Un restriction du pouvoir d’agir des collectifs enseignants

La dernière conclusion à tirer du projet porté par Macron et Blanquer, c’est que les enseignant-es verront leur liberté pédagogique restreinte et ce, par deux types de mécanismes. D’abord le renforcement de la fonction hiérarchique des CE et éventuellement des directeurs-trices d’école, mettront les enseignant-es sous la domination de supérieurs présents sur le lieu de travail. Outre le pouvoir d’organiser leur travail, il pourront infléchir aussi sur leur service et leur carrière (notation, recrutement…).

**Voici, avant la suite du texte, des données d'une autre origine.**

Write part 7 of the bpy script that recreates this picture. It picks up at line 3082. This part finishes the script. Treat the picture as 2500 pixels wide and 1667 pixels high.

Mais il y a aussi la mise en avant obstinée des « bonnes pratiques » pédagogiques. Ainsi Blanquer entend « accompagner les programmes existants d’un cadre pédagogique très précis afin de privilégier les pédagogies efficaces », qu’il définit par ailleurs comme celles relevant exclusivement de la répétition et de l’automatisation. Le projet éducatif de Macron stipule que seront développés des outils numériques permettant l’individualisation des apprentissages, auxquels les enseignant-es seront formé-es. On assiste à un renforcement du prescrit pédagogique qui va conduire à une prolétarisation du métier d’enseignant. Les pratiques pédagogiques seront définies par des experts, les enseignant-es seront tenu-es de les appliquer. La multiplication des évaluations avec notamment une évaluation annuelle pour l’ensemble de la scolarité obligatoire sera là pour justifier cet assujettissement.

Pris dans son ensemble, le projet de Macron, pensé par Jean-Michel Blanquer, est porteur de régressions importantes pour notre système éducatif. Loin des propos de notre nouveau ministre qui se veulent rassurants, se dessine une école encore plus libérale où la mise sous tutelle des collectifs d’enseignants sera renforcée et où les inégalités scolaires et le poids des déterminismes sociaux dans la réussite scolaire seront décuplés. Il y a urgence à engager la profession dans une lutte pied à pied contre cette politique, en montrant en quoi il y a une cohérence idéologique forte entre les choix pédagogiques et les modes de gestion de l’école prônés. Ils dessinent les contours d’une école libérale assumée, l’école dite de l’égalité des chances. D’autres choix sont nécessaires, ceux de l’égalité réelle entre tou-tes les élèves.